GOAL.
Pictures excluded, return the lines below from the first through the line holding "from mathutils import Vector, Matrix".

AVAILABLE DATA.

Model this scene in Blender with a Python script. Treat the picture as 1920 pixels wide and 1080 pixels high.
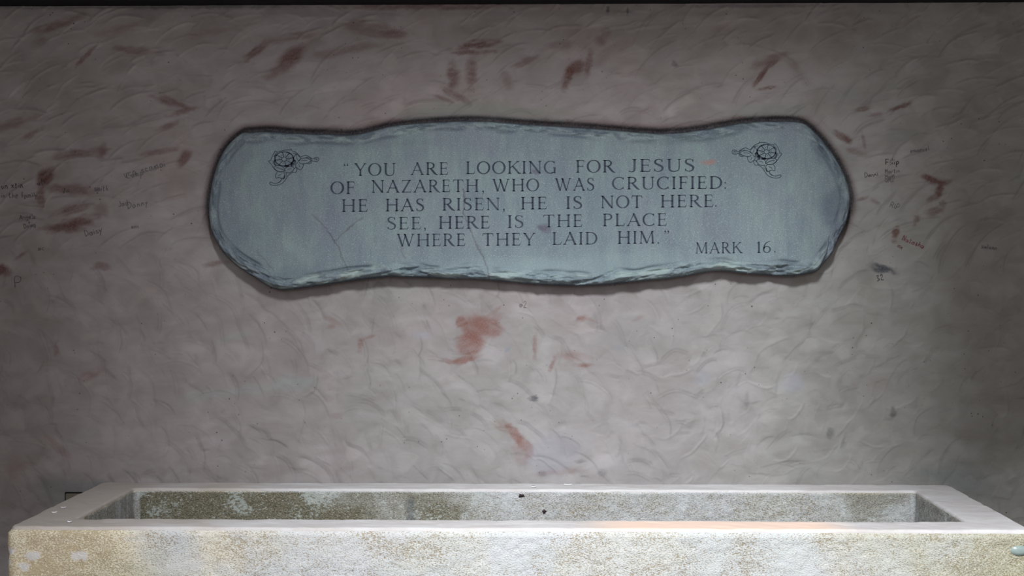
import bpy, bmesh, math, random
import numpy as np
from mathutils import Vector, Matrix

random.seed(7)
rng = np.random.default_rng(7)
S = bpy.context.scene
for o in list(bpy.data.objects):
    bpy.data.objects.remove(o, do_unlink=True)
COL = S.collection

# ------------------------------------------------------------------ camera
FPX = 3000.0
CAM = Vector((0.0, -4.722, 1.49))
YAW = math.atan(73 / FPX)        # turned a little to the left
PITCH = math.atan(38 / FPX)      # and a little down
cd = bpy.data.cameras.new('camera')
cam = bpy.data.objects.new('camera', cd)
COL.objects.link(cam)
cd.sensor_width = 36.0
cd.lens = FPX / 1920 * 36.0
cam.location = CAM
cam.rotation_euler = (math.pi / 2 - PITCH, 0, YAW)
S.camera = cam
CROT = Matrix.Rotation(YAW, 3, 'Z') @ Matrix.Rotation(math.pi / 2 - PITCH, 3, 'X')

# ------------------------------------------------------------------ light and exposure
w = bpy.data.worlds.new('overcast_sky')
S.world = w
w.use_nodes = True
bg = w.node_tree.nodes['Background']
bg.inputs[0].default_value = (0.92, 0.95, 1.0, 1)
bg.inputs[1].default_value = 0.86

ld = bpy.data.lights.new('window_daylight', 'AREA')
ld.shape = 'RECTANGLE'
ld.size = 0.8
ld.size_y = 1.3
ld.energy = 585
ld.color = (0.94, 0.97, 1.0)
key = bpy.data.objects.new('window_daylight', ld)
COL.objects.link(key)
key.location = (0.0, -5.0, 4.8)
d = Vector((0.0, 0.0, 1.15)) - key.location
key.rotation_euler = d.to_track_quat('-Z', 'Y').to_euler()

S.view_settings.view_transform = 'Standard'
S.view_settings.look = 'None'
S.view_settings.gamma = 1.0
S.view_settings.use_curve_mapping = False
S.view_settings.exposure = 0.0


# ------------------------------------------------------------------ helpers
def pt(px, py, Y=0.0):
    """point of the vertical plane y=Y that stands at this place of the photograph"""
    r = CROT @ Vector(((px - 960) / FPX, (540 - py) / FPX, -1.0))
    t = (Y - CAM.y) / r.y
    p = CAM + r * t
    return (p.x, p.z)


def pts(arr, Y=0.0):
    return np.array([pt(a, b, Y) for a, b in arr])


def hz(px, py, Z):
    r = CROT @ Vector(((px - 960) / FPX, (540 - py) / FPX, -1.0))
    t = (Z - CAM.z) / r.z
    p = CAM + r * t
    return (p.x, p.y)


def link(name, me, mat=None, parent=None, smooth=True):
    o = bpy.data.objects.new(name, me)
    COL.objects.link(o)
    if mat is not None:
        me.materials.append(mat)
    if parent is not None:
        o.parent = parent
    if smooth:
        me.polygons.foreach_set('use_smooth', [True] * len(me.polygons))
    return o


def np_mesh(name, co, quads):
    me = bpy.data.meshes.new(name)
    co = np.asarray(co, dtype=np.float32)
    q = np.asarray(quads, dtype=np.int32)
    me.vertices.add(len(co))
    me.vertices.foreach_set('co', co.ravel())
    me.loops.add(q.size)
    me.loops.foreach_set('vertex_index', q.ravel())
    me.polygons.add(len(q))
    me.polygons.foreach_set('loop_start', np.arange(0, q.size, q.shape[1], dtype=np.int32))
    me.polygons.foreach_set('loop_total', np.full(len(q), q.shape[1], dtype=np.int32))
    me.update(calc_edges=True)
    return me


def col_attr(me, name, rgba):
    a = me.color_attributes.new(name, 'FLOAT_COLOR', 'POINT')
    a.data.foreach_set('color', np.asarray(rgba, dtype=np.float32).ravel())


def box_mesh(name, x0, x1, y0, y1, z0, z1, bev=0.0):
    bm = bmesh.new()
    bmesh.ops.create_cube(bm, size=1.0)
    for v in bm.verts:
        v.co = Vector((x0 + (v.co.x + .5) * (x1 - x0), y0 + (v.co.y + .5) * (y1 - y0), z0 + (v.co.z + .5) * (z1 - z0)))
    if bev:
        bmesh.ops.bevel(bm, geom=list(bm.edges), offset=bev, segments=2, affect='EDGES')
    me = bpy.data.meshes.new(name)
    bm.to_mesh(me)
    bm.free()
    return me


def smooth01(t):
    t = np.clip(t, 0, 1)
    return t * t * (3 - 2 * t)


def vnoise(X, Z, s, seed):
    """smooth value noise, cell size s, range 0..1"""
    r = np.random.default_rng(seed)
    T = r.random((257, 257))
    x = X / s + 37.3
    z = Z / s + 91.7
    xi = np.floor(x).astype(int)
    zi = np.floor(z).astype(int)
    fx = smooth01(x - xi)
    fz = smooth01(z - zi)
    xi %= 256
    zi %= 256
    return ((T[zi, xi] * (1 - fx) + T[zi, xi + 1] * fx) * (1 - fz)
            + (T[zi + 1, xi] * (1 - fx) + T[zi + 1, xi + 1] * fx) * fz)


def fbm(X, Z, s, seed, n=4):
    v = 0
    a = 1
    t = 0
    for k in range(n):
        v = v + a * vnoise(X, Z, s / 2 ** k, seed + k * 17)
        t += a
        a *= .5
    return v / t


def lin(r, g, b):
    f = lambda c: (c / 255 / 12.92) if c / 255 <= .04045 else ((c / 255 + .055) / 1.055) ** 2.4
    return (f(r), f(g), f(b))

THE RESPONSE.
Model this scene in Blender with a Python script. Treat the picture as 1920 pixels wide and 1080 pixels high.
import bpy, bmesh, math, random
import numpy as np
from mathutils import Vector, Matrix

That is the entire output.